* Begin *

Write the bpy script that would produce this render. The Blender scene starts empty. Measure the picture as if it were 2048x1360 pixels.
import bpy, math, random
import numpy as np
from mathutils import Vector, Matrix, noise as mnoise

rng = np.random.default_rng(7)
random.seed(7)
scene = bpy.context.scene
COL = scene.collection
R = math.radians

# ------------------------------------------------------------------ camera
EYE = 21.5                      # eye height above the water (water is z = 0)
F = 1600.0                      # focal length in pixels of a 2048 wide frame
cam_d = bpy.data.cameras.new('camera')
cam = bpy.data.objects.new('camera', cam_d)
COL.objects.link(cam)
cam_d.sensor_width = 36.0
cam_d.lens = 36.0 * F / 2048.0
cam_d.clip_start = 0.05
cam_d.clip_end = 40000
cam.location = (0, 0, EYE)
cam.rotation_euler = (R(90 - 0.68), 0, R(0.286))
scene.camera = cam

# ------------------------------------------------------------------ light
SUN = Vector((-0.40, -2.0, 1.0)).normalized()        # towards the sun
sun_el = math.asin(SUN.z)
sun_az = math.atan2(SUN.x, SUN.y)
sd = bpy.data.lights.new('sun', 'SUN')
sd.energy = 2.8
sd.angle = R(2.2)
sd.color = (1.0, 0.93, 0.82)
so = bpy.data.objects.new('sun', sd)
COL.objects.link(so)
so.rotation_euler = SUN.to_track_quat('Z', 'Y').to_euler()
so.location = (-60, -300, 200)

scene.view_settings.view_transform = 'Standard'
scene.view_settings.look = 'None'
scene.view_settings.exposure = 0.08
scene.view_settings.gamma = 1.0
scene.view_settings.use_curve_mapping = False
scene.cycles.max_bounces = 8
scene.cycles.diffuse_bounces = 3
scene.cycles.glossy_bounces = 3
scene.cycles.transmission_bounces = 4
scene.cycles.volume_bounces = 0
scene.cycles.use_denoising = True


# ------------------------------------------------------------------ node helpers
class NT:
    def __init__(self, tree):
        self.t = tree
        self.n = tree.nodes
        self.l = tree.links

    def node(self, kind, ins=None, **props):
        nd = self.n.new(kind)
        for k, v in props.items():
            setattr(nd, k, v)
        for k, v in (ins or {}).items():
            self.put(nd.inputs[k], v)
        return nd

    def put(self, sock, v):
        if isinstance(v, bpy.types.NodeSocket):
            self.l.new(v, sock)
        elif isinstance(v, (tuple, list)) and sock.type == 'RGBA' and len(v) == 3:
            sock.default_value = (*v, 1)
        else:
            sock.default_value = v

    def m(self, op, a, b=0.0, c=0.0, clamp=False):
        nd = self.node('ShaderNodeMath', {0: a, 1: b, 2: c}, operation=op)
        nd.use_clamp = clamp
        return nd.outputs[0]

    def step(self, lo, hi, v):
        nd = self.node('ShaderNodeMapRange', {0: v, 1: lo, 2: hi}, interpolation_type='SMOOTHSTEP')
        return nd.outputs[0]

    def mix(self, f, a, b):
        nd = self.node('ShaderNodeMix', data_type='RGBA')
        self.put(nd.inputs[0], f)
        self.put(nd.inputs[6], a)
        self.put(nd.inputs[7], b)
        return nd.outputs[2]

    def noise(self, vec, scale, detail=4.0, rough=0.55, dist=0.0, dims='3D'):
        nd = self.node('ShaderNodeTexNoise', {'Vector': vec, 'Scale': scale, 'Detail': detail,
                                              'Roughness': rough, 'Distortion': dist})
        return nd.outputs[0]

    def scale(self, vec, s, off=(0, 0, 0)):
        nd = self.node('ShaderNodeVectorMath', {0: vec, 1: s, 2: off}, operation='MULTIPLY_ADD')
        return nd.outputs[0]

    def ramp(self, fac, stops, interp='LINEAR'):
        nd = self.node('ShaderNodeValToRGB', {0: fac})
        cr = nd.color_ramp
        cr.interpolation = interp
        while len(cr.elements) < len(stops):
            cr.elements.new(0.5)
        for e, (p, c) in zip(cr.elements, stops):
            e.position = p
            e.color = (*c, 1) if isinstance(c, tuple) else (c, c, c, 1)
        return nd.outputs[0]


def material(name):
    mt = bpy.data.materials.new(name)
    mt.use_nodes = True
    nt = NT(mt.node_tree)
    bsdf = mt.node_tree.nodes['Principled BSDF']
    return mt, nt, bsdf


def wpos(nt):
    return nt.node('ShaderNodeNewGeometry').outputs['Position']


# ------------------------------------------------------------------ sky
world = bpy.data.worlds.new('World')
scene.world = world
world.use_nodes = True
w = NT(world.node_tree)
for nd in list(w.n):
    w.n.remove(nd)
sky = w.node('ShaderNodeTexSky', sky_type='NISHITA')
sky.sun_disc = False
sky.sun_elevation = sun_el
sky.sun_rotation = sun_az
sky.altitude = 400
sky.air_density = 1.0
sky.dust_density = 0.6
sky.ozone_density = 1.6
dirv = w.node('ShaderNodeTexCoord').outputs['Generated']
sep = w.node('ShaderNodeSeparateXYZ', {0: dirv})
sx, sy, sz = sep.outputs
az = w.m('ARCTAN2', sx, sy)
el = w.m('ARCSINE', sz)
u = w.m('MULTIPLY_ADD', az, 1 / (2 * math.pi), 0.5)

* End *

Reproduce the data shown above exactly.

Write the bpy script that would produce this render. The Blender scene starts empty. Measure the picture as if it were 2048x1360 pixels.
import bpy, math, random
import numpy as np
from mathutils import Vector, Matrix, noise as mnoise

rng = np.random.default_rng(7)
random.seed(7)
scene = bpy.context.scene
COL = scene.collection
R = math.radians

# ------------------------------------------------------------------ camera
EYE = 21.5                      # eye height above the water (water is z = 0)
F = 1600.0                      # focal length in pixels of a 2048 wide frame
cam_d = bpy.data.cameras.new('camera')
cam = bpy.data.objects.new('camera', cam_d)
COL.objects.link(cam)
cam_d.sensor_width = 36.0
cam_d.lens = 36.0 * F / 2048.0
cam_d.clip_start = 0.05
cam_d.clip_end = 40000
cam.location = (0, 0, EYE)
cam.rotation_euler = (R(90 - 0.68), 0, R(0.286))
scene.camera = cam

# ------------------------------------------------------------------ light
SUN = Vector((-0.40, -2.0, 1.0)).normalized()        # towards the sun
sun_el = math.asin(SUN.z)
sun_az = math.atan2(SUN.x, SUN.y)
sd = bpy.data.lights.new('sun', 'SUN')
sd.energy = 2.8
sd.angle = R(2.2)
sd.color = (1.0, 0.93, 0.82)
so = bpy.data.objects.new('sun', sd)
COL.objects.link(so)
so.rotation_euler = SUN.to_track_quat('Z', 'Y').to_euler()
so.location = (-60, -300, 200)

scene.view_settings.view_transform = 'Standard'
scene.view_settings.look = 'None'
scene.view_settings.exposure = 0.08
scene.view_settings.gamma = 1.0
scene.view_settings.use_curve_mapping = False
scene.cycles.max_bounces = 8
scene.cycles.diffuse_bounces = 3
scene.cycles.glossy_bounces = 3
scene.cycles.transmission_bounces = 4
scene.cycles.volume_bounces = 0
scene.cycles.use_denoising = True


# ------------------------------------------------------------------ node helpers
class NT:
    def __init__(self, tree):
        self.t = tree
        self.n = tree.nodes
        self.l = tree.links

    def node(self, kind, ins=None, **props):
        nd = self.n.new(kind)
        for k, v in props.items():
            setattr(nd, k, v)
        for k, v in (ins or {}).items():
            self.put(nd.inputs[k], v)
        return nd

    def put(self, sock, v):
        if isinstance(v, bpy.types.NodeSocket):
            self.l.new(v, sock)
        elif isinstance(v, (tuple, list)) and sock.type == 'RGBA' and len(v) == 3:
            sock.default_value = (*v, 1)
        else:
            sock.default_value = v

    def m(self, op, a, b=0.0, c=0.0, clamp=False):
        nd = self.node('ShaderNodeMath', {0: a, 1: b, 2: c}, operation=op)
        nd.use_clamp = clamp
        return nd.outputs[0]

    def step(self, lo, hi, v):
        nd = self.node('ShaderNodeMapRange', {0: v, 1: lo, 2: hi}, interpolation_type='SMOOTHSTEP')
        return nd.outputs[0]

    def mix(self, f, a, b):
        nd = self.node('ShaderNodeMix', data_type='RGBA')
        self.put(nd.inputs[0], f)
        self.put(nd.inputs[6], a)
        self.put(nd.inputs[7], b)
        return nd.outputs[2]

    def noise(self, vec, scale, detail=4.0, rough=0.55, dist=0.0, dims='3D'):
        nd = self.node('ShaderNodeTexNoise', {'Vector': vec, 'Scale': scale, 'Detail': detail,
                                              'Roughness': rough, 'Distortion': dist})
        return nd.outputs[0]

    def scale(self, vec, s, off=(0, 0, 0)):
        nd = self.node('ShaderNodeVectorMath', {0: vec, 1: s, 2: off}, operation='MULTIPLY_ADD')
        return nd.outputs[0]

    def ramp(self, fac, stops, interp='LINEAR'):
        nd = self.node('ShaderNodeValToRGB', {0: fac})
        cr = nd.color_ramp
        cr.interpolation = interp
        while len(cr.elements) < len(stops):
            cr.elements.new(0.5)
        for e, (p, c) in zip(cr.elements, stops):
            e.position = p
            e.color = (*c, 1) if isinstance(c, tuple) else (c, c, c, 1)
        return nd.outputs[0]


def material(name):
    mt = bpy.data.materials.new(name)
    mt.use_nodes = True
    nt = NT(mt.node_tree)
    bsdf = mt.node_tree.nodes['Principled BSDF']
    return mt, nt, bsdf


def wpos(nt):
    return nt.node('ShaderNodeNewGeometry').outputs['Position']


# ------------------------------------------------------------------ sky
world = bpy.data.worlds.new('World')
scene.world = world
world.use_nodes = True
w = NT(world.node_tree)
for nd in list(w.n):
    w.n.remove(nd)
sky = w.node('ShaderNodeTexSky', sky_type='NISHITA')
sky.sun_disc = False
sky.sun_elevation = sun_el
sky.sun_rotation = sun_az
sky.altitude = 400
sky.air_density = 1.0
sky.dust_density = 0.6
sky.ozone_density = 1.6
dirv = w.node('ShaderNodeTexCoord').outputs['Generated']
sep = w.node('ShaderNodeSeparateXYZ', {0: dirv})
sx, sy, sz = sep.outputs
az = w.m('ARCTAN2', sx, sy)
el = w.m('ARCSINE', sz)
u = w.m('MULTIPLY_ADD', az, 1 / (2 * math.pi), 0.5)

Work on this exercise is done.